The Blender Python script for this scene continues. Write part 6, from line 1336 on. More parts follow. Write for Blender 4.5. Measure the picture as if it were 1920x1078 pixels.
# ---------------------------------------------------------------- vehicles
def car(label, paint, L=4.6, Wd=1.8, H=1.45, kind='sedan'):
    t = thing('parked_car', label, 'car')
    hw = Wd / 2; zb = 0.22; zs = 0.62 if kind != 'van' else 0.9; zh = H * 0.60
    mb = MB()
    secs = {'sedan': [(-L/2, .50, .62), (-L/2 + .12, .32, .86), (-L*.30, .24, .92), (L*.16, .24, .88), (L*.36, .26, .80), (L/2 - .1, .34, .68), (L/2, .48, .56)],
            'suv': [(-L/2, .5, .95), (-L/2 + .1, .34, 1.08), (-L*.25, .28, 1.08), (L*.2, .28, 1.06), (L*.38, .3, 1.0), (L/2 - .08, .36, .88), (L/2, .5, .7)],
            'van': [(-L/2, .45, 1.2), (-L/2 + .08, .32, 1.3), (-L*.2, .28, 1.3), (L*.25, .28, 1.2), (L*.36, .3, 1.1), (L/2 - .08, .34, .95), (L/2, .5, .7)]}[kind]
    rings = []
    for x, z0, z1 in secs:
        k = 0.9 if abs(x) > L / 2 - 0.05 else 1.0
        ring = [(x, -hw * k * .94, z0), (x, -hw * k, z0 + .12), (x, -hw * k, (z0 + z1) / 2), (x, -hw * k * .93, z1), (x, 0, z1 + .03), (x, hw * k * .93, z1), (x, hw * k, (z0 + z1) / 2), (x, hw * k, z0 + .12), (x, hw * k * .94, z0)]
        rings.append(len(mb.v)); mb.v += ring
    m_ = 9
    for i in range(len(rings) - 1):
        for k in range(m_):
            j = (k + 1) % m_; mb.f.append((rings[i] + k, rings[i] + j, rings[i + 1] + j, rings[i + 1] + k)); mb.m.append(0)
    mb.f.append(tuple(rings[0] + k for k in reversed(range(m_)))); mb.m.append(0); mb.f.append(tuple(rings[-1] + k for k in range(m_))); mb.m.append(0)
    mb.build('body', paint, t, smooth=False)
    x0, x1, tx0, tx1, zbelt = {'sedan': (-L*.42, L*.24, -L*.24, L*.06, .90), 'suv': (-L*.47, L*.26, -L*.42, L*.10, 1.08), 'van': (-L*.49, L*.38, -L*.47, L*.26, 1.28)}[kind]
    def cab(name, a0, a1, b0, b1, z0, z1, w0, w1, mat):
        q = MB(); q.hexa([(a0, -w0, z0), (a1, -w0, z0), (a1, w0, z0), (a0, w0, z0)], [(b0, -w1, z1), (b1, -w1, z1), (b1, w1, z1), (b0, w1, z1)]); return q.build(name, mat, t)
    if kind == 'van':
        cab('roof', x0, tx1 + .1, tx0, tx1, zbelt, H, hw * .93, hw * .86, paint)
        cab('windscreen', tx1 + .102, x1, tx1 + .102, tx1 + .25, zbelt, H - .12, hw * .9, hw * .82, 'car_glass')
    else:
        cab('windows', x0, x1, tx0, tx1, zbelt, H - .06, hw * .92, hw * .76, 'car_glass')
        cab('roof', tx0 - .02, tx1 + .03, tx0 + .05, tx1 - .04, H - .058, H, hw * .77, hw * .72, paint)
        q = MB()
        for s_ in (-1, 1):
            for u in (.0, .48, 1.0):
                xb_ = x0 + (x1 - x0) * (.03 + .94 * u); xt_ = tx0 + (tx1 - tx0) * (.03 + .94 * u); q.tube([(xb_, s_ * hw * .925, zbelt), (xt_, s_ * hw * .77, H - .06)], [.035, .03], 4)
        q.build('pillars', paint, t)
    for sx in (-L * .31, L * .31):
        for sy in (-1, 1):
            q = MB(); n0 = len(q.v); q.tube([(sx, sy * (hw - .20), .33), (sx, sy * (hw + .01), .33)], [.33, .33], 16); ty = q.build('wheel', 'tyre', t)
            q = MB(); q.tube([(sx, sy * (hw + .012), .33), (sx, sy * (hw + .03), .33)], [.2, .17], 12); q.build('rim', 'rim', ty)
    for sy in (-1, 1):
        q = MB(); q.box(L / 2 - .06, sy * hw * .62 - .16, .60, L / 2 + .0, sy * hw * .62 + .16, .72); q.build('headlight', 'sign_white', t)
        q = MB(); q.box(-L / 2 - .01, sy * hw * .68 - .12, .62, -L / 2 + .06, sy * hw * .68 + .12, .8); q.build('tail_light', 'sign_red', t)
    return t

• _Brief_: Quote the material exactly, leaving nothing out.

• _Written reply_:
The Blender Python script for this scene continues. Write part 6, from line 1336 on. More parts follow. Write for Blender 4.5. Measure the picture as if it were 1920x1078 pixels.
# ---------------------------------------------------------------- vehicles
def car(label, paint, L=4.6, Wd=1.8, H=1.45, kind='sedan'):
    t = thing('parked_car', label, 'car')
    hw = Wd / 2; zb = 0.22; zs = 0.62 if kind != 'van' else 0.9; zh = H * 0.60
    mb = MB()
    secs = {'sedan': [(-L/2, .50, .62), (-L/2 + .12, .32, .86), (-L*.30, .24, .92), (L*.16, .24, .88), (L*.36, .26, .80), (L/2 - .1, .34, .68), (L/2, .48, .56)],
            'suv': [(-L/2, .5, .95), (-L/2 + .1, .34, 1.08), (-L*.25, .28, 1.08), (L*.2, .28, 1.06), (L*.38, .3, 1.0), (L/2 - .08, .36, .88), (L/2, .5, .7)],
            'van': [(-L/2, .45, 1.2), (-L/2 + .08, .32, 1.3), (-L*.2, .28, 1.3), (L*.25, .28, 1.2), (L*.36, .3, 1.1), (L/2 - .08, .34, .95), (L/2, .5, .7)]}[kind]
    rings = []
    for x, z0, z1 in secs:
        k = 0.9 if abs(x) > L / 2 - 0.05 else 1.0
        ring = [(x, -hw * k * .94, z0), (x, -hw * k, z0 + .12), (x, -hw * k, (z0 + z1) / 2), (x, -hw * k * .93, z1), (x, 0, z1 + .03), (x, hw * k * .93, z1), (x, hw * k, (z0 + z1) / 2), (x, hw * k, z0 + .12), (x, hw * k * .94, z0)]
        rings.append(len(mb.v)); mb.v += ring
    m_ = 9
    for i in range(len(rings) - 1):
        for k in range(m_):
            j = (k + 1) % m_; mb.f.append((rings[i] + k, rings[i] + j, rings[i + 1] + j, rings[i + 1] + k)); mb.m.append(0)
    mb.f.append(tuple(rings[0] + k for k in reversed(range(m_)))); mb.m.append(0); mb.f.append(tuple(rings[-1] + k for k in range(m_))); mb.m.append(0)
    mb.build('body', paint, t, smooth=False)
    x0, x1, tx0, tx1, zbelt = {'sedan': (-L*.42, L*.24, -L*.24, L*.06, .90), 'suv': (-L*.47, L*.26, -L*.42, L*.10, 1.08), 'van': (-L*.49, L*.38, -L*.47, L*.26, 1.28)}[kind]
    def cab(name, a0, a1, b0, b1, z0, z1, w0, w1, mat):
        q = MB(); q.hexa([(a0, -w0, z0), (a1, -w0, z0), (a1, w0, z0), (a0, w0, z0)], [(b0, -w1, z1), (b1, -w1, z1), (b1, w1, z1), (b0, w1, z1)]); return q.build(name, mat, t)
    if kind == 'van':
        cab('roof', x0, tx1 + .1, tx0, tx1, zbelt, H, hw * .93, hw * .86, paint)
        cab('windscreen', tx1 + .102, x1, tx1 + .102, tx1 + .25, zbelt, H - .12, hw * .9, hw * .82, 'car_glass')
    else:
        cab('windows', x0, x1, tx0, tx1, zbelt, H - .06, hw * .92, hw * .76, 'car_glass')
        cab('roof', tx0 - .02, tx1 + .03, tx0 + .05, tx1 - .04, H - .058, H, hw * .77, hw * .72, paint)
        q = MB()
        for s_ in (-1, 1):
            for u in (.0, .48, 1.0):
                xb_ = x0 + (x1 - x0) * (.03 + .94 * u); xt_ = tx0 + (tx1 - tx0) * (.03 + .94 * u); q.tube([(xb_, s_ * hw * .925, zbelt), (xt_, s_ * hw * .77, H - .06)], [.035, .03], 4)
        q.build('pillars', paint, t)
    for sx in (-L * .31, L * .31):
        for sy in (-1, 1):
            q = MB(); n0 = len(q.v); q.tube([(sx, sy * (hw - .20), .33), (sx, sy * (hw + .01), .33)], [.33, .33], 16); ty = q.build('wheel', 'tyre', t)
            q = MB(); q.tube([(sx, sy * (hw + .012), .33), (sx, sy * (hw + .03), .33)], [.2, .17], 12); q.build('rim', 'rim', ty)
    for sy in (-1, 1):
        q = MB(); q.box(L / 2 - .06, sy * hw * .62 - .16, .60, L / 2 + .0, sy * hw * .62 + .16, .72); q.build('headlight', 'sign_white', t)
        q = MB(); q.box(-L / 2 - .01, sy * hw * .68 - .12, .62, -L / 2 + .06, sy * hw * .68 + .12, .8); q.build('tail_light', 'sign_red', t)
    return t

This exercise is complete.